EXERCISE OBJECTIVE
Scan the entries and tally the lines that include the string "script". Reply with the figure alone.

LISTING
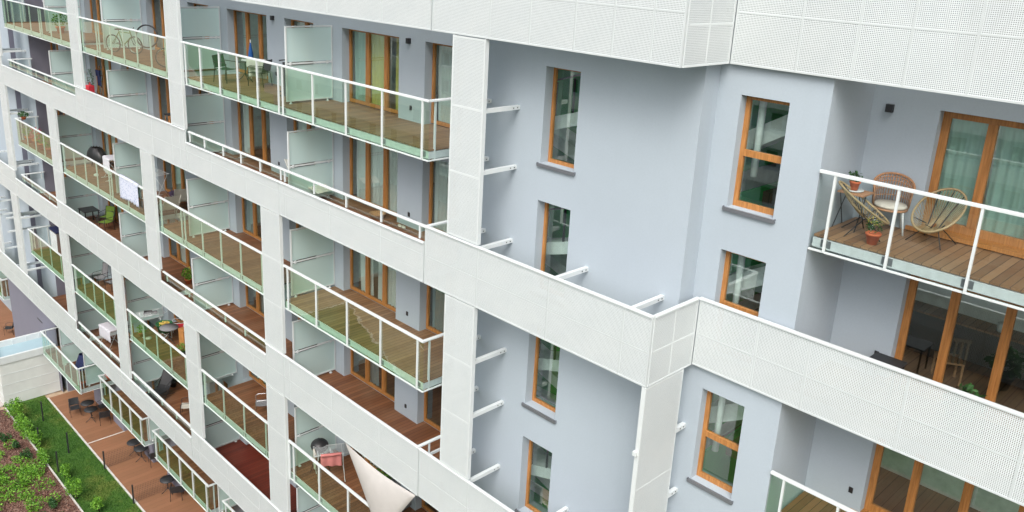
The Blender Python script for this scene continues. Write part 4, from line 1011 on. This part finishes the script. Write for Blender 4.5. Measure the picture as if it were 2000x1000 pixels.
for k in range(3): m=MB(); m.tube([(.2*math.cos(k*2.1),.2*math.sin(k*2.1),.4),(.33*math.cos(k*2.1),.33*math.sin(k*2.1),0)],.015); m.build('leg','black_plastic',t)
# first raised floor
t=thing('folded_parasol','crumpled navy parasol cloth piled in the corner balcony','parasol',(-30.3,1.0,DG),20)
m=MB(); m.grid(lambda u,v:((.55-.35*v)*math.cos(6.28*u)*(1+.12*math.sin(25*u)),(.38-.22*v)*math.sin(6.28*u)*(1+.12*math.sin(19*u)),.25+.75*v+.05*math.sin(30*u)*(1-v)),40,6); m.build('canopy','navy_fabric',t); m=MB(); m.tube([(0,0,0),(0,0,1.1)],.02); m.build('pole','steel_dark',t)
m=MB(); m.box(-.2,.2,-.12,.12,0,.22); m.tube([(-.15,0,.2),(0,0,.32),(.15,0,.2)],.012); o=m.build('tool_bag','yellow_paint'); o.location=(-29.3,1.25,DG+.25); tag(o,'yellow bag beside the navy parasol cloth','bag')
m=MB(); m.tube([(.13*math.cos(a*.524),0,.13*math.sin(a*.524)) for a in range(12)],.045,7,True); o=m.build('coiled_hose','rattan'); o.location=(-30.6,.55,DG+.35); tag(o,'brown coil lying in front of the navy parasol cloth','coil')
plant('potted_plant','small dark conifer behind the corner glass of the lowest balcony',(-28.75,.42,DG),.12,.2,(.17,.17,.33),170,'leaf_dark',.07,seed=80)
plant('potted_plant','yellowish bushy plant in a white pot on the lowest corner balcony',(-28.9,1.25,DG),.12,.2,(.4,.3,.45),200,'leaf_bright',.09,'white_metal',seed=81)
plant('potted_flowers','red flowering plant at the left end of the next lowest balcony',(-26.85,1.1,DG+.9),.12,.16,(.2,.2,.12),90,'red_flower',.06,seed=82)
# ground terrace furniture
gc='black garden chairs on the brown terrace'; gt='black bistro tables on the brown terrace'
armchair('terrace_chair','black metal chair standing alone at the lawn end of the two tables',(-31.35,.62,G),-100,'steel_dark',group=gc)
armchair('terrace_chair','black metal chair pushed between the two tables and the wall',(-29.55,1.55,G),75,'steel_dark',group=gc)
armchair('terrace_chair','black metal chair behind the farther table below the glass balcony',(-30.6,1.85,G),185,'steel_dark',group=gc)
round_table('black round table nearer the white annex on the terrace',(-30.9,1.15,G),.34,.74,group=gt)
round_table('black round table nearer the viewer of the first terrace pair',(-30.1,1.05,G),.34,.74,group=gt)
round_table('black round table behind its twin under the second low balcony',(-25.5,1.55,G),.34,.74,group=gt)
round_table('black round table in front of its twin under the second low balcony',(-24.75,1.6,G),.34,.74,group=gt)
armchair('terrace_chair','black chair tucked beside the two tables in the second terrace',(-24.1,2.0,G),80,'steel_dark',group=gc)
round_table('single black round table in the third terrace bay',(-21.4,1.5,G),.34,.74,group=gt)
armchair('terrace_chair','black chair beside the single round table in the third bay',(-20.75,1.65,G),60,'steel_dark',group=gc)
armchair('terrace_chair','black armchair on the far-left terrace beyond the annex',(-44.3,.85,G),150,'steel_dark',group=gc)
round_table('black round table on the far-left terrace beyond the annex',(-43.9,1.35,G),.34,.74,group=gt)
# fence posts and wire panels
def post(label,x,y,h=.95):
    t=thing('fence_post',label,'fence post',(x,y,G),0,'dark green fence posts'); m=MB(); m.box(-.03,.03,-.03,.03,0,h); m.build('shaft','steel_dark',t); m=MB(); m.box(-.034,.034,-.034,.034,h,h+.02); m.build('cap','black_plastic',t)
post('dark post on the lawn nearest the white annex',-31.75,-.9,1.15); post('dark post in the middle of the lawn by the yellowed grass',-27.75,-.9,1.15)
post('dark post at the bed kerb beside the climbing shrub',-29.25,-1.82,1.1); post('dark post at the bed kerb above the mulch patch',-26.4,-1.82,1.1)
post('dark post on the terrace kerb at the first wire panel',-25.2,-.05,.98); post('dark post on the terrace kerb at the second wire panel',-21.6,-.05,.98)
for x,lb in ((-25.2,'thin dark wire mesh panel across the terrace beside the paired tables'),(-21.6,'thin dark wire mesh panel across the terrace beside the single table')):
    t=thing('mesh_fence',lb,'mesh fence',(x,0,G),0,'wire panels across the terrace'); m=MB()
    for k in range(26): m.box(-.003,.003,.02+k*.076-.003,.02+k*.076+.003,.06,.86)
    for k in range(9): m.box(-.003,.003,.02,1.93,.06+k*.1-.0025,.06+k*.1+.0025)
    m.build('wire_grid','steel_dark',t)
m=MB(); m.box(-28.03,-27.97,.12,2.0,G,G+.02); o=m.build('threshold_strip','kerb',None,(-28,1,G)); tag(o,'pale metal strip across the brown terrace between two flats','strip')
# shrubs
def shrub(name,label,loc,rad,n,leaf='leaf_bright',size=.11,cat='shrub',seed=0,group=None,lobes=5):
    t=thing(name,label,cat,loc,0,group); rnd=random.Random(seed); m=MB(); st=MB(); rad=(rad[0]*.85,rad[1]*.8,rad[2]*1.15)
    for k in range(lobes):
        a=rnd.uniform(0,6.28); d=rnd.uniform(.1,.7); c=(math.cos(a)*rad[0]*d,math.sin(a)*rad[1]*d,rad[2]*(.7+.5*rnd.random()))
        m.leaves(c,(rad[0]*.55,rad[1]*.55,rad[2]*.6),n//lobes,size,seed*10+k); st.tube([(0,0,0),(c[0]*.6,c[1]*.6,c[2]*.6),c],[.02,.013,.006],5)
    m.build('foliage',leaf,t); st.build('branches','bark',t); return t
shrub('climbing_shrub','tall bright shrub against the kerb next to the white annex wall',(-32.75,-2.0,G),(.75,.55,.75),900,seed=1)
shrub('climbing_shrub','broad bright shrub between the tall shrub and the first kerb post',(-30.9,-2.1,G),(1.0,.55,.6),1100,seed=2)
shrub('climbing_shrub','bright shrub leaning over the kerb behind the first kerb post',(-29.5,-1.95,G),(.75,.35,.5),650,seed=3)
shrub('climbing_shrub','small bright shrub on the kerb just past the second kerb post',(-25.7,-1.75,G),(.75,.4,.45),520,seed=4)
shrub('climbing_shrub','bright shrub on the kerb below the mulch patch at the bottom edge',(-23.6,-1.9,G),(.75,.5,.6),700,seed=5)
shrub('climbing_shrub','leafy shrub over the kerb at the very bottom of the lawn',(-22.0,-1.45,G),(.6,.4,.4),450,seed=6)
shrub('climbing_shrub','leafy shrub between the two kerb posts over the mulch',(-27.6,-2.2,G),(.8,.5,.45),600,seed=7)
k=0
for x,y,rx,lb in [(-33.6,-3.0,.42,'low dark bush on the mulch nearest the paved path'),(-31.0,-3.0,.5,'low dark bush on the mulch beside the broad shrub'),(-29.9,-2.75,.35,'small dark round bush alone on the mulch'),(-28.6,-2.6,.45,'low dark bush just above the dense green patch'),(-30.9,-3.9,.4,'dark bush at the left edge of the mulch'),(-23.6,-2.9,.45,'small dark bush alone on the lower mulch patch'),(-22.9,-3.6,.5,'dark bush at the bottom left edge of the mulch'),(-22.4,-2.9,.5,'dark bush at the bottom of the mulch beside the kerb shrub')]:
    k+=1; shrub('low_bush',lb,(x,y,G-.04),(rx,rx*.8,.24),340,'leaf_dark',.10,'bush',20+k,'low dark bushes on the mulch')
# dense ground cover and grass blades
m=MB(); rnd=random.Random(5)
for k in range(48):
    x=rnd.gauss(-26.9,1.35); y=-2.6-rnd.random()*3.0; q_=rnd.uniform(.25,.6)
    m.leaves((x,y,G+.08+.2*q_),(q_,q_*.85,.12+.3*q_),int(330*q_),.11,100+k)
o=m.build('ground_cover','leaf_bright'); tag(o,'dense yellow-green ground cover spreading over the mulch bed',None,None,'stuff')
m=MB(); rnd=random.Random(6)
for k in range(26000):
    x=rnd.uniform(-34.4,-18.5); y=rnd.uniform(-1.98,.0); h=rnd.uniform(.03,.09); a=rnd.uniform(0,6.28); l=.02
    dx,dy=math.cos(a)*.008,math.sin(a)*.008; tx,ty=rnd.uniform(-l,l),rnd.uniform(-l,l)
    m.add([(x-dx,y-dy,G-.02),(x+dx,y+dy,G-.02),(x+tx,y+ty,G-.02+h)],[(0,1,2)])
o=m.build('grass','grass_blade'); tag(o,'short green grass blades on the lawn strip',None,None,'stuff')
m=MB(); rnd=random.Random(8)
for k in range(9000):
    x=rnd.uniform(-34.4,-20); y=rnd.uniform(-7,-2.08); s_=rnd.uniform(.02,.05); a=rnd.uniform(0,6.28); q=Vector((x,y,G-.035+rnd.random()*.03))
    A_=Vector((math.cos(a)*s_,math.sin(a)*s_,rnd.uniform(-.02,.02))); B_=Vector((-math.sin(a)*s_*.45,math.cos(a)*s_*.45,rnd.uniform(-.01,.02)))
    m.add([q-A_-B_,q+A_-B_,q+A_+B_,q-A_+B_],[(0,1,2,3)])
o=m.build('bark_chips','chip'); tag(o,'reddish bark chips scattered on the planting bed',None,None,'stuff')
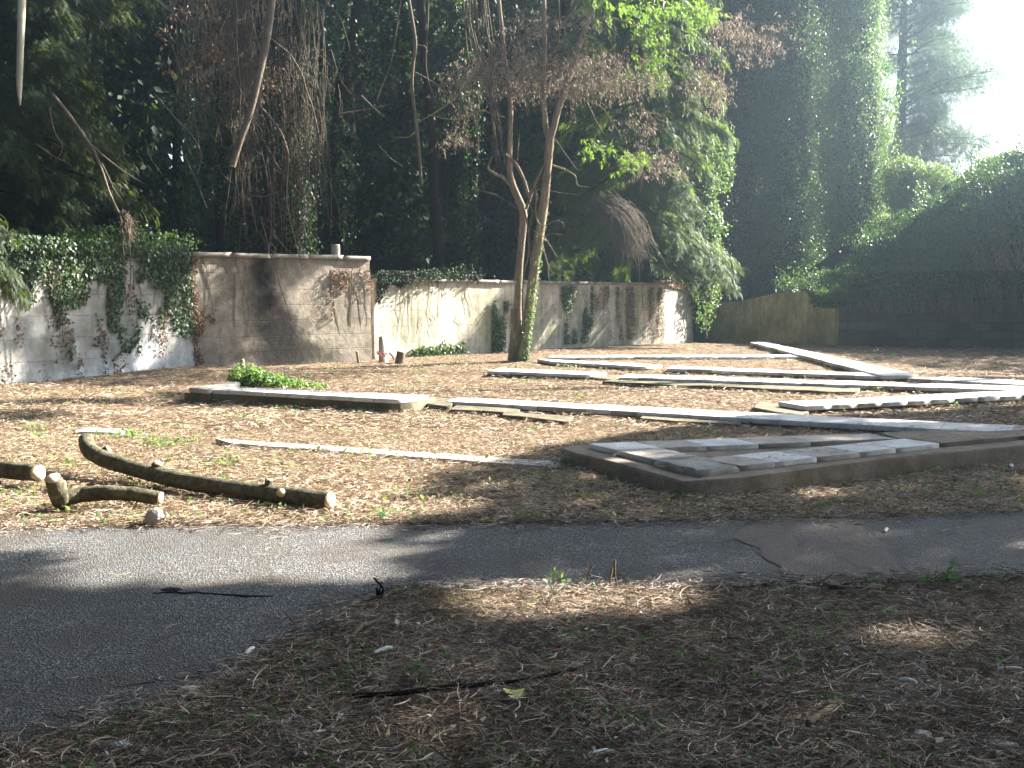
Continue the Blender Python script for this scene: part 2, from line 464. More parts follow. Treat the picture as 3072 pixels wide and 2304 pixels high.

SOLUTION TO THE EXERCISE
2